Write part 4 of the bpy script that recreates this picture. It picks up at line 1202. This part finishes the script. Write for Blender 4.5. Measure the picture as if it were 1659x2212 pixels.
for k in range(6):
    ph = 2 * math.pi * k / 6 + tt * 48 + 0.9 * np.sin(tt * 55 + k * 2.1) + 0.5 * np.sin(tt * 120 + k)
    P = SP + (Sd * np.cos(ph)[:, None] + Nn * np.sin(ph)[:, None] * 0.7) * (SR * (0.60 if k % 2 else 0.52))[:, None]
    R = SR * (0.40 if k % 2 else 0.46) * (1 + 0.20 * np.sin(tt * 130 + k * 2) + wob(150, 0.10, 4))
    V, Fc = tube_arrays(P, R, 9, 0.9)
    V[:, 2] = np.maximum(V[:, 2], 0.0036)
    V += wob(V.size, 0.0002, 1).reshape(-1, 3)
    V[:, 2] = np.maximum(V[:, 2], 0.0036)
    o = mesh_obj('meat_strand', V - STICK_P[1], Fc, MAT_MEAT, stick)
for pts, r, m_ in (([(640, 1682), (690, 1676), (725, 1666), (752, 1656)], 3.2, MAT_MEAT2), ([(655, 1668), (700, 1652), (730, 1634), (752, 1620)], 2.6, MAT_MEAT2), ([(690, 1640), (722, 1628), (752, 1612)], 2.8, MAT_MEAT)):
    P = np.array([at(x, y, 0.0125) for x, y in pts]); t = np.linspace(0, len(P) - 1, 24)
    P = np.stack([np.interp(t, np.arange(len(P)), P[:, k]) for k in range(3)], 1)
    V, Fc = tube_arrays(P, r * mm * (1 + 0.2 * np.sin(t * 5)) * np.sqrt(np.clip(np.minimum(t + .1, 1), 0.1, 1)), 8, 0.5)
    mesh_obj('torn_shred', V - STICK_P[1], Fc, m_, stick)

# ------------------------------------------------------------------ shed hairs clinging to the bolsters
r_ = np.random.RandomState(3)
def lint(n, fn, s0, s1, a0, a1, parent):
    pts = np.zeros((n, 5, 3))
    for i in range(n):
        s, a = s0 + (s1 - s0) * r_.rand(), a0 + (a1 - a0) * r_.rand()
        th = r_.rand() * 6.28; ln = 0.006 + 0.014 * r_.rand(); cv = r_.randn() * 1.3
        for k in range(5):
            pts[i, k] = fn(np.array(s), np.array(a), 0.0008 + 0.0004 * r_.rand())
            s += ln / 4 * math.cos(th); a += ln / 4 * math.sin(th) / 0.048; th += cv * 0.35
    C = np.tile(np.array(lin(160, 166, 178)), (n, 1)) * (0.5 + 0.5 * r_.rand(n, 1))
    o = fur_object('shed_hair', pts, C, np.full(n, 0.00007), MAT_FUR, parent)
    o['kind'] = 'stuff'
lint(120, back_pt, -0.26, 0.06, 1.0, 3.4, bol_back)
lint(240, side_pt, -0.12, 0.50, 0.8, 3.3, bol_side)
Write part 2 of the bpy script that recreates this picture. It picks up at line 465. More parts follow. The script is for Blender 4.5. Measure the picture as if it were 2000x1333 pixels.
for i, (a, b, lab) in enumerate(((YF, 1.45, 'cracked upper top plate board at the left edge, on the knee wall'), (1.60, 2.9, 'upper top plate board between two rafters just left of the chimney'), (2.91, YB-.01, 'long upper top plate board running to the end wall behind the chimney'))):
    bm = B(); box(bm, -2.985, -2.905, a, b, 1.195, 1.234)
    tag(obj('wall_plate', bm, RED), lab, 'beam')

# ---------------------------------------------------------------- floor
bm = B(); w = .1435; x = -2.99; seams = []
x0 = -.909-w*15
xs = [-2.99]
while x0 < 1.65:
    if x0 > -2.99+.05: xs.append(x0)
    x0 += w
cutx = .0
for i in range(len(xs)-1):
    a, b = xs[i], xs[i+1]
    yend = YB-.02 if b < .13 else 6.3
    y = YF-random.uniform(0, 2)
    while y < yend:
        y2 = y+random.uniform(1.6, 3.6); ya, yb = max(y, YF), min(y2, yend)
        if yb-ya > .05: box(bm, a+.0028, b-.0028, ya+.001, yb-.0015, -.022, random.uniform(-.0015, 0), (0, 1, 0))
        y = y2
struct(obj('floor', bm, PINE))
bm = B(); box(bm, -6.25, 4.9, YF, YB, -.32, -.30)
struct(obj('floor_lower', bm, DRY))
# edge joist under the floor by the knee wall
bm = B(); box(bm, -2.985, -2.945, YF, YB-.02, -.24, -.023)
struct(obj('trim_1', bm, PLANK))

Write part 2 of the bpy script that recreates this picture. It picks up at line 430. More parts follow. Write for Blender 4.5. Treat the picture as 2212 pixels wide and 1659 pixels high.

(STATED PROBLEM)
Copy the material above verbatim.

(SOLVED EXERCISE)
Write part 4 of the bpy script that recreates this picture. It picks up at line 1202. This part finishes the script. Write for Blender 4.5. Measure the picture as if it were 1659x2212 pixels.
for k in range(6):
    ph = 2 * math.pi * k / 6 + tt * 48 + 0.9 * np.sin(tt * 55 + k * 2.1) + 0.5 * np.sin(tt * 120 + k)
    P = SP + (Sd * np.cos(ph)[:, None] + Nn * np.sin(ph)[:, None] * 0.7) * (SR * (0.60 if k % 2 else 0.52))[:, None]
    R = SR * (0.40 if k % 2 else 0.46) * (1 + 0.20 * np.sin(tt * 130 + k * 2) + wob(150, 0.10, 4))
    V, Fc = tube_arrays(P, R, 9, 0.9)
    V[:, 2] = np.maximum(V[:, 2], 0.0036)
    V += wob(V.size, 0.0002, 1).reshape(-1, 3)
    V[:, 2] = np.maximum(V[:, 2], 0.0036)
    o = mesh_obj('meat_strand', V - STICK_P[1], Fc, MAT_MEAT, stick)
for pts, r, m_ in (([(640, 1682), (690, 1676), (725, 1666), (752, 1656)], 3.2, MAT_MEAT2), ([(655, 1668), (700, 1652), (730, 1634), (752, 1620)], 2.6, MAT_MEAT2), ([(690, 1640), (722, 1628), (752, 1612)], 2.8, MAT_MEAT)):
    P = np.array([at(x, y, 0.0125) for x, y in pts]); t = np.linspace(0, len(P) - 1, 24)
    P = np.stack([np.interp(t, np.arange(len(P)), P[:, k]) for k in range(3)], 1)
    V, Fc = tube_arrays(P, r * mm * (1 + 0.2 * np.sin(t * 5)) * np.sqrt(np.clip(np.minimum(t + .1, 1), 0.1, 1)), 8, 0.5)
    mesh_obj('torn_shred', V - STICK_P[1], Fc, m_, stick)

# ------------------------------------------------------------------ shed hairs clinging to the bolsters
r_ = np.random.RandomState(3)
def lint(n, fn, s0, s1, a0, a1, parent):
    pts = np.zeros((n, 5, 3))
    for i in range(n):
        s, a = s0 + (s1 - s0) * r_.rand(), a0 + (a1 - a0) * r_.rand()
        th = r_.rand() * 6.28; ln = 0.006 + 0.014 * r_.rand(); cv = r_.randn() * 1.3
        for k in range(5):
            pts[i, k] = fn(np.array(s), np.array(a), 0.0008 + 0.0004 * r_.rand())
            s += ln / 4 * math.cos(th); a += ln / 4 * math.sin(th) / 0.048; th += cv * 0.35
    C = np.tile(np.array(lin(160, 166, 178)), (n, 1)) * (0.5 + 0.5 * r_.rand(n, 1))
    o = fur_object('shed_hair', pts, C, np.full(n, 0.00007), MAT_FUR, parent)
    o['kind'] = 'stuff'
lint(120, back_pt, -0.26, 0.06, 1.0, 3.4, bol_back)
lint(240, side_pt, -0.12, 0.50, 0.8, 3.3, bol_side)
Write part 2 of the bpy script that recreates this picture. It picks up at line 465. More parts follow. The script is for Blender 4.5. Measure the picture as if it were 2000x1333 pixels.
for i, (a, b, lab) in enumerate(((YF, 1.45, 'cracked upper top plate board at the left edge, on the knee wall'), (1.60, 2.9, 'upper top plate board between two rafters just left of the chimney'), (2.91, YB-.01, 'long upper top plate board running to the end wall behind the chimney'))):
    bm = B(); box(bm, -2.985, -2.905, a, b, 1.195, 1.234)
    tag(obj('wall_plate', bm, RED), lab, 'beam')

# ---------------------------------------------------------------- floor
bm = B(); w = .1435; x = -2.99; seams = []
x0 = -.909-w*15
xs = [-2.99]
while x0 < 1.65:
    if x0 > -2.99+.05: xs.append(x0)
    x0 += w
cutx = .0
for i in range(len(xs)-1):
    a, b = xs[i], xs[i+1]
    yend = YB-.02 if b < .13 else 6.3
    y = YF-random.uniform(0, 2)
    while y < yend:
        y2 = y+random.uniform(1.6, 3.6); ya, yb = max(y, YF), min(y2, yend)
        if yb-ya > .05: box(bm, a+.0028, b-.0028, ya+.001, yb-.0015, -.022, random.uniform(-.0015, 0), (0, 1, 0))
        y = y2
struct(obj('floor', bm, PINE))
bm = B(); box(bm, -6.25, 4.9, YF, YB, -.32, -.30)
struct(obj('floor_lower', bm, DRY))
# edge joist under the floor by the knee wall
bm = B(); box(bm, -2.985, -2.945, YF, YB-.02, -.24, -.023)
struct(obj('trim_1', bm, PLANK))

Write part 2 of the bpy script that recreates this picture. It picks up at line 430. More parts follow. Write for Blender 4.5. Treat the picture as 2212 pixels wide and 1659 pixels high.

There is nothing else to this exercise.